We also introduced the concept of house holding, which has helped to identify the cross linkages between customers and provide a comprehensive view of all policies a customer is associated with across the organization. We have been able to effectively identify people across the household irrespective of whether it is mentioned in the proposal form or not, by using certain common parameters which are available across different clients. For example if the customer applies for a new policy but happens to be a nominee in another policy, we are able to identify and link them under a single house hold. So, when we underwrite the policy we are able to make a qualitative assessment on the basis of the total risk cover; premium to income ratio based on the house hold rather than do it on an individual policy basis.

Another common issue is of non-disclosure of existing policies by customers at the time of purchase of a new policy. To address this, over the last few months, we have been able to leverage the initiative undertaken by the IIB (Insurance Information Bureau of India) to develop the ‘Quest’ database.

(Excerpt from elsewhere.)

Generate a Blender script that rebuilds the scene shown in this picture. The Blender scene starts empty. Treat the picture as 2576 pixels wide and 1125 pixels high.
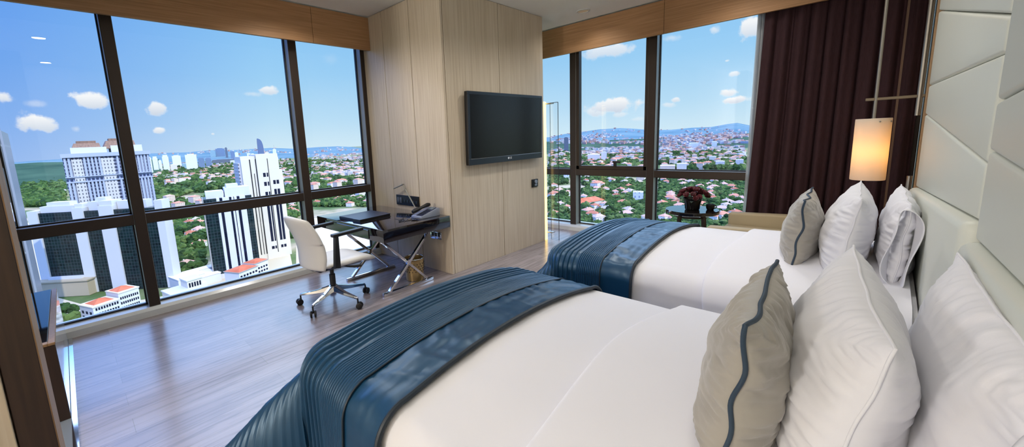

We have integrated this as the part of onboarding process. This helps identify customers who have multiple policies across other insurance companies and thereby minimize the risk of non-disclosure.

Q: Do you have any product or in-house analytics product for this?

A: We have built the analytics capabilities in-house, and the analytics team works on tools like SAAS, R and Python. There is no external product that we are using. We find it more efficient and effective to build analytical models in-house as we are able to tailor the same to meet our specific requirements.

Q: Once you have them deployed what kind of benefits have you accrued?

A: The deployment in risk identification and mitigation gets us two benefits. First is by identifying the high-risk category policies we are able to do a higher level of due diligence and accept those policies which meet the underwriting requirements or identify policies with potential issues and reject them upfront. The second is that the low risk category policies can get issued faster through straight-through-processing.

Q: Did you face any challenges when analytics became a part of your operations?

A: There are a couple of challenges, certainly. One is, of course for analytics you need as many data points as you can get. The data we can work with is limited to what is available to us from customers which comes along with the proposal form and any additional information which is provided by the sales team. There is also some additional information, which we now get from the IIB industry data base. So availability of the information of the customer is one limitation that we have, which we have to work with.

The second is that, since analytics is a relatively new field, there will be some acceptability issues and skepticism at the time of development and deployment of any new model. There is a need to ensure a buy in from the internal stakeholders as they are not 100 percent sure if they can really trust the models, and if they change their business processes basis the analytical models would that lead to problems later! Further if there is an added layer of higher due diligence required, it could have an impact on the issuance as well as time taken, since more information is needed about the customer prior to accepting the risk. So while there were challenges in implementing these models, we were able to work our ways through and successfully demonstrate the merits of these interventions. This has ensured that we have the requisite buy in from the stakeholders and in fact it is now fully embedded within our onboarding process.

As far as improvement in pis concerned, which is the second portion of the business, we need to have a different approach from what we do for risk mitigation at the new business stage. We have developed a persistency model, which helps us to ascertain the likelihood of a customer paying the renewal premiums right at the onboarding stage. We run this model once again prior to the time of renewal payment due to be able predict which customer is more likely to pay and within what time frame. Basis this, we can focus our efforts on customers differently depending on the propensity to pay. So, wherever customers are less likely to lapse, we can do a light touch reminder, and focus more on customers who are less likely to pay. The benefit from this particular model is it helps to manage the entire renewal process more effectively, thereby improving efficiency as well as maximize the renewal collection and enable increase the in force base of our customers.